*What you will do*: Copy exactly, please, the lines of the data from its start through the line containing "PI = math.pi".

*Data excerpt*:

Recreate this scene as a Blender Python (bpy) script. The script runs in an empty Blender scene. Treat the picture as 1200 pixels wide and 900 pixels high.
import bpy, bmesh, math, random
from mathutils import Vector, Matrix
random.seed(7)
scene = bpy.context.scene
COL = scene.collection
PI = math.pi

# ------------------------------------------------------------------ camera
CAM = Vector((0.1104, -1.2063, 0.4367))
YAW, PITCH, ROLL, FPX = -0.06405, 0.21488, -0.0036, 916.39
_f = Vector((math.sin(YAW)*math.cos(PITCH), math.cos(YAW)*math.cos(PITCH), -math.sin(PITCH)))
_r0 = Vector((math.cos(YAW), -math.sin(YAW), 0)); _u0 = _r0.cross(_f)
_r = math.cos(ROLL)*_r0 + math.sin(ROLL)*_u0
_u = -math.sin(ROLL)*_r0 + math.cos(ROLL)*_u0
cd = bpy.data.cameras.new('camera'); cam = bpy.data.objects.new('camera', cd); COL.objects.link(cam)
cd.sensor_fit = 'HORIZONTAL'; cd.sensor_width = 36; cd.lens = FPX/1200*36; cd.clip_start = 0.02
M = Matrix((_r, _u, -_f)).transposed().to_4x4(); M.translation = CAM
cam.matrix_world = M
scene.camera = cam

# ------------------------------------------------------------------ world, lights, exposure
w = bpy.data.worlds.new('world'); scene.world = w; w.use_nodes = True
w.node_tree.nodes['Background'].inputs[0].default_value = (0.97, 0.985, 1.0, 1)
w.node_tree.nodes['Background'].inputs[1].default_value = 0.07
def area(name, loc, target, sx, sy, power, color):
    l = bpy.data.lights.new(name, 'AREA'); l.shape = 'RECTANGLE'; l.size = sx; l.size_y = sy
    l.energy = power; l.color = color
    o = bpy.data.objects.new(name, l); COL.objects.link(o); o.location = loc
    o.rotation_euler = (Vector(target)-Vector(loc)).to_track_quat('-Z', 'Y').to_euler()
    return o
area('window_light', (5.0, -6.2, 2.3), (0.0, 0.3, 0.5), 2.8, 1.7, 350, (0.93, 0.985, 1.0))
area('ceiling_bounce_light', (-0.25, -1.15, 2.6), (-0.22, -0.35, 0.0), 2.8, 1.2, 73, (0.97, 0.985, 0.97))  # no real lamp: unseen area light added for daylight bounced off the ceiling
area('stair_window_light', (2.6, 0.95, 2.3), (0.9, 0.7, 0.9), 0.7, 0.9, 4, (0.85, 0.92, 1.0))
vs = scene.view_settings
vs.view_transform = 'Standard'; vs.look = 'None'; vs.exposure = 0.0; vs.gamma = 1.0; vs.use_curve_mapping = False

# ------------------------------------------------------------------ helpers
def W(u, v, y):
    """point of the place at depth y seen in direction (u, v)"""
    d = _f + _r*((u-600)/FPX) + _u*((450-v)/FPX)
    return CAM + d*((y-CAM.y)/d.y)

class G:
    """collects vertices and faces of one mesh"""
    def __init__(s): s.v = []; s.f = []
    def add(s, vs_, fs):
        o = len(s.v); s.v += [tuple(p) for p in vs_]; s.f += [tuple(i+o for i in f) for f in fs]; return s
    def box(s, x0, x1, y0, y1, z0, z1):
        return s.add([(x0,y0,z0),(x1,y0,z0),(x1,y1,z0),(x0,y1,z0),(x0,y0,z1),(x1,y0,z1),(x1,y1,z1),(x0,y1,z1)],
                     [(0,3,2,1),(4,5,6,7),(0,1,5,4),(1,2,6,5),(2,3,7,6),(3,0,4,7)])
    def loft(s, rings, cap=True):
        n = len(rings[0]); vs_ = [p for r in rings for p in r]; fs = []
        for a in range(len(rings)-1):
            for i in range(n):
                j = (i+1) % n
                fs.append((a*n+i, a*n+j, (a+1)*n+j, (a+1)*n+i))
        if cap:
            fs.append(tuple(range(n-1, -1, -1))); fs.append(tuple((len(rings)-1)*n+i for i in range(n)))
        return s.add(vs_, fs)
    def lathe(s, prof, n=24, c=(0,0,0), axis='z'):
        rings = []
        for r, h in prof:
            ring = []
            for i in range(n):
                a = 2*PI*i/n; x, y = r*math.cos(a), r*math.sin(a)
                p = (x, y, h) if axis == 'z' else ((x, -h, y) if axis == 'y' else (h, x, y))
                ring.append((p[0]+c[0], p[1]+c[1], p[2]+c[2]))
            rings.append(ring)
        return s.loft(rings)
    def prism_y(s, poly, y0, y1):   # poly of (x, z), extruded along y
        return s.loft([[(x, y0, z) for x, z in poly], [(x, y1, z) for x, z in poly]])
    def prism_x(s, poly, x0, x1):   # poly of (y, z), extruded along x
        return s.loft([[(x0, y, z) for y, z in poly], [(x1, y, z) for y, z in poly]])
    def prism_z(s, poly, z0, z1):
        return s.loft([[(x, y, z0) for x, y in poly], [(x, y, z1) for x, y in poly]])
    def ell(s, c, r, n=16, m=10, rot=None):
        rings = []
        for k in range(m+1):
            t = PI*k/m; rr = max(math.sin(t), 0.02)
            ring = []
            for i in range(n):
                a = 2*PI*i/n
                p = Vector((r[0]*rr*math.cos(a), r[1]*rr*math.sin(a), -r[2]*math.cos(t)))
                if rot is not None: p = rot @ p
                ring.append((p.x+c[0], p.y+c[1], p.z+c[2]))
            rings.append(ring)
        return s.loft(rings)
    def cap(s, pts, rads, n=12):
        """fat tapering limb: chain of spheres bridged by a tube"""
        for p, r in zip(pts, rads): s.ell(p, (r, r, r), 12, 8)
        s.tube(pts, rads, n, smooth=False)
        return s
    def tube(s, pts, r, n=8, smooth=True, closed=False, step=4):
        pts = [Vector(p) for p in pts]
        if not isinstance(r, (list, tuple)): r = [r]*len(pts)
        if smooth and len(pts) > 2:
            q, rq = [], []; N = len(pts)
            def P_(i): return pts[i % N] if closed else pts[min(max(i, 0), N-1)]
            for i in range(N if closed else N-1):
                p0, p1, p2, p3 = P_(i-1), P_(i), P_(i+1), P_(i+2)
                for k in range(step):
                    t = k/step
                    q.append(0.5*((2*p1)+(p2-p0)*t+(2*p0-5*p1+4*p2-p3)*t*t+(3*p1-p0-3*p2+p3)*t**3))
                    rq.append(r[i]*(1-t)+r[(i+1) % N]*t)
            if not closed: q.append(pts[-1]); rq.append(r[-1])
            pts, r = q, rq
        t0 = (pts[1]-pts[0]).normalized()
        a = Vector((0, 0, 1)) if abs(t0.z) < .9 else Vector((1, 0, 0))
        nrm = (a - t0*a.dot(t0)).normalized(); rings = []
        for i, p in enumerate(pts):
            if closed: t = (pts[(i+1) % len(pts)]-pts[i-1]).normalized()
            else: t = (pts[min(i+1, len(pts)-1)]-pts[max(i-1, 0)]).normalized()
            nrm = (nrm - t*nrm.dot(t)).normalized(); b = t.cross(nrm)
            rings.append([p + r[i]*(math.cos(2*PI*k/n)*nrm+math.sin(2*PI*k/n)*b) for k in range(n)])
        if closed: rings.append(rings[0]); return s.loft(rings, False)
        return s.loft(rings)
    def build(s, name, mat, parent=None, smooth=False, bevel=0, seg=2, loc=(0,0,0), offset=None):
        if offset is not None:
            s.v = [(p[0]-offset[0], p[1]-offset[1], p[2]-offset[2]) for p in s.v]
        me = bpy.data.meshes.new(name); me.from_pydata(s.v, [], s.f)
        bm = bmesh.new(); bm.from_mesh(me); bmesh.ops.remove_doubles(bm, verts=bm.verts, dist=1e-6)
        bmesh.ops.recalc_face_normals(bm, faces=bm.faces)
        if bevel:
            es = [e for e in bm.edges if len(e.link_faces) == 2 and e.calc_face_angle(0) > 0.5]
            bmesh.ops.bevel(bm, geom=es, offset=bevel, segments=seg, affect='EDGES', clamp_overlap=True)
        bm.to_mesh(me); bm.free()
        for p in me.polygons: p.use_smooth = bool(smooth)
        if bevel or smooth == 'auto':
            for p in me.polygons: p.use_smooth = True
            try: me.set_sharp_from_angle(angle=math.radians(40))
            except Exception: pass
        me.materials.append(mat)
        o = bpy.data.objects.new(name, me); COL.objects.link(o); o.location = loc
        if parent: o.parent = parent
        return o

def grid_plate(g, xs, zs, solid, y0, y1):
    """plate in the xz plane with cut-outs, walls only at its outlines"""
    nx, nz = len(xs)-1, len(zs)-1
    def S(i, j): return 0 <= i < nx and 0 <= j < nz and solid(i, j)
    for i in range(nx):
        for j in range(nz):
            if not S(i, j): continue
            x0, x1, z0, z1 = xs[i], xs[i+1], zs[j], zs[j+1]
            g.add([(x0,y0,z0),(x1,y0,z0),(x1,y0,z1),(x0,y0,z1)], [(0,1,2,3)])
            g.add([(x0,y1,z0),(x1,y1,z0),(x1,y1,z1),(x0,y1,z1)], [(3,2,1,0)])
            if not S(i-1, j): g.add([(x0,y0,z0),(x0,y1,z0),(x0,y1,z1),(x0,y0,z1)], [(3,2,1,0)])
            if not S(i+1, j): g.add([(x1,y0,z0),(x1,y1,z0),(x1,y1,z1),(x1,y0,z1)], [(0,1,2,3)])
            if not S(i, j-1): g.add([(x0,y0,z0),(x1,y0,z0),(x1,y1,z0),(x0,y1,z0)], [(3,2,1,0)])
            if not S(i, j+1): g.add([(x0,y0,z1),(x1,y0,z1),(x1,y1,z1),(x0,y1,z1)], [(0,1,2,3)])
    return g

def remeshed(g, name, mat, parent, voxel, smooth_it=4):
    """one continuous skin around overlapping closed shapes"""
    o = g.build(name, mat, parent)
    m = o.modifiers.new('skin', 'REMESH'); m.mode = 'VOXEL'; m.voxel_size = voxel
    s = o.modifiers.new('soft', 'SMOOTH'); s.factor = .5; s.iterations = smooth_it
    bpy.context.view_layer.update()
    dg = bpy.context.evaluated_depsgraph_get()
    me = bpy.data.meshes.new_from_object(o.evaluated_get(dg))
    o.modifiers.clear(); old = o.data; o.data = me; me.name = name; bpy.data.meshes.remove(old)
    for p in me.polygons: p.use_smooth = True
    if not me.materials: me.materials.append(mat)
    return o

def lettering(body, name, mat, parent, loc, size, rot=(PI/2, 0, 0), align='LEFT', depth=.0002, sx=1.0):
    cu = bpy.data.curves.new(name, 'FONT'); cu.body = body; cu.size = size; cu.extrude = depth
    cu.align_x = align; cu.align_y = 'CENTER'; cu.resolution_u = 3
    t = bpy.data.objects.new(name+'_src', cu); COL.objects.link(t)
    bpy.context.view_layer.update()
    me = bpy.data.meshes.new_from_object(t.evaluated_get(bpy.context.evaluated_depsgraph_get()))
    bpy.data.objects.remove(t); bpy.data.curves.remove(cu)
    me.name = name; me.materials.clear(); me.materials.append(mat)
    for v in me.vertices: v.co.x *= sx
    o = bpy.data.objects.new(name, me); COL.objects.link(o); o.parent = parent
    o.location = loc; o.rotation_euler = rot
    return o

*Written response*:
Recreate this scene as a Blender Python (bpy) script. The script runs in an empty Blender scene. Treat the picture as 1200 pixels wide and 900 pixels high.
import bpy, bmesh, math, random
from mathutils import Vector, Matrix
random.seed(7)
scene = bpy.context.scene
COL = scene.collection
PI = math.pi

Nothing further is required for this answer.